Nasional

Dewan Pers Tolak Draf RUU Penyiaran karena Dinilai Takkan Lahirkan Produk Jurnalistik Berkualitas

Sel, 14 Mei 2024 | 20:43 WIB

Dewan Pers Tolak Draf RUU Penyiaran karena Dinilai Takkan Lahirkan Produk Jurnalistik Berkualitas

Ketua Dewan Pers Ninik Rahayu saat konferensi pers di Gedung Dewan Pers Lantai 7, Jl Kebon Sirih 32-34, Gambir, Jakarta. (Foto: NU Online/Suwitno).

Jakarta, NU Online

Dewan Pers menegaskan menolak draf revisi Rancangan Undang-Undang (RUU) Nomor 32 Tahun 2002 tentang Penyiaran yang sekarang sedang dibahas di Badan Legislasi (Baleg) Dewan Perwakilan Rakyat (DPR).


"Terhadap draf RUU Penyiaran versi Oktober 2023 Dewan Pers dan konstituen menolak sebagai draf yang mencerminkan pemenuhan hak konstitusional warga negara untuk mendapatkan informasi sebagaimana yang dijamin dalam Undang-Undang Dasar 1945," ujar Ketua Dewan Pers Ninik Rahayu kepada wartawan dalam Jumpa Pers di Gedung Dewan Pers, Jakarta, Selasa (14/5/2024).
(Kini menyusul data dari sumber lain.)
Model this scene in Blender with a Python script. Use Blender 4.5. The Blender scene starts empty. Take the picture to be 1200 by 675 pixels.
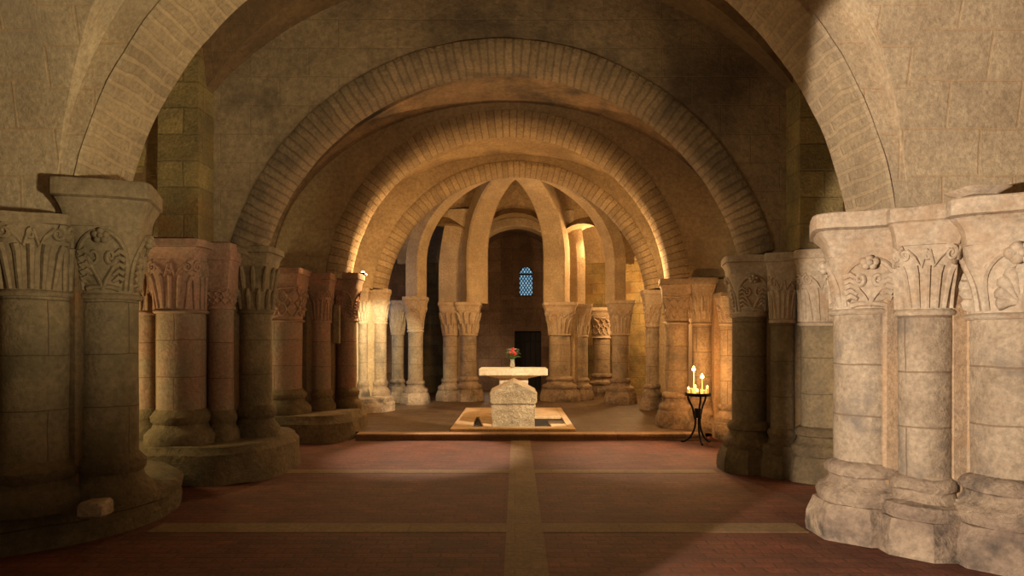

Ia mengatakan bahwa argumentasi penolakan yang pertama adalah dalam konteks politik hukum, yakni tidak dimasukkannya Undang-Undang (UU) Nomor 40 Tahun 1999 tentang Pers dalam konsideran di dalam RUU Penyiaran. 


Hal itu mencerminkan tidak mengintegrasikan kepentingan lahirnya jurnalistik yang berkualitas sebagai salah satu produk penyiaran, termasuk distorsi yang akan dilakukan melalui saluran platform.


Kedua, lanjut Ninik, RUU penyiaran ini menjadi salah satu sebab pers di Indonesia tidak merdeka, tidak independen, dan tidak akan melahirkan karya jurnalistik berkualitas.


"Dalam konteks pemberitaan, Dewan Pers berpandangan bahwa perubahan ini jika diteruskan sebagian-sebagian aturannya akan menyebabkan pers kita menjadi produk pers yang buruk, pers yang tidak profesional, dan pers yang tidak independen," imbuhnya.


Ketiga, dari sisi proses. Ninik menjelaskan bahwa RUU Penyiaran menyalahi putusan Mahkamah Konstitusi Nomor 91 PUU 18 Tahun 2020, yang mengatakan bahwa penyusunan sebuah regulasi harus meaningful participation. Artinya, harus ada keterlibatan masyarakat, hak masyarakat untuk didengarkan pendapatnya, dan hak masyarakat untuk dipertimbangkan pendapatnya.


"Nanti kalau masukan-masukan masyarakat itu tidak diintegrasikan, bahkan para penyusun kebijakan diminta untuk menjelaskan kenapa masukan-masukan itu tidak diintegrasikan, dan dalam konteks RUU Penyiaran ini Dewan Pers dan konstituen selaku penegak Undang-Undang Nomor 40 Tahun 1999 tidak dilibatkan dalam proses penyusunan RUU ini," paparnya.


Isi draf RUU Penyiaran 2024

Dalam draf RUU Penyiaran Tahun 2024 mencakup penyatuan Lembaga Penyiaran Publik (LPP) RRI dan TVRI. Hal ini tercantum dalam Pasal 15A (1) yang menyebutkan peleburan RRI dan TVRI menjadi Radio Televisi Republik Indonesia


Draf RUU Penyiaran juga mengubah beberapa pasal terkait konten penyiaran media. Beberapa pasal tersebut dianggap membatasi produk jurnalisme yang diatur dalam UU Nomor 40 Tahun 1999 tentang Pers.


Produk jurnalisme yang dibatasi dalam RUU ini adalah investigasi. Hal ini mengacu pada Pasal 50B ayat 2 huruf (c), RUU Penyiaran 2024 melarang media menayangkan siaran eksklusif jurnalistik investigasi.


Selanjutnya dalam pasal 42 ayat 2 draf RUU Penyiaran Tahun 2024 persoalan sengketa juga tumpang tindih dengan UU Nomor 40 Tahun 1999 tentang Pers. Dalam draf tersebut dijelaskan penyelesaian sengketa pers dilakukan Komisi Penyiaran Indonesia (KPI).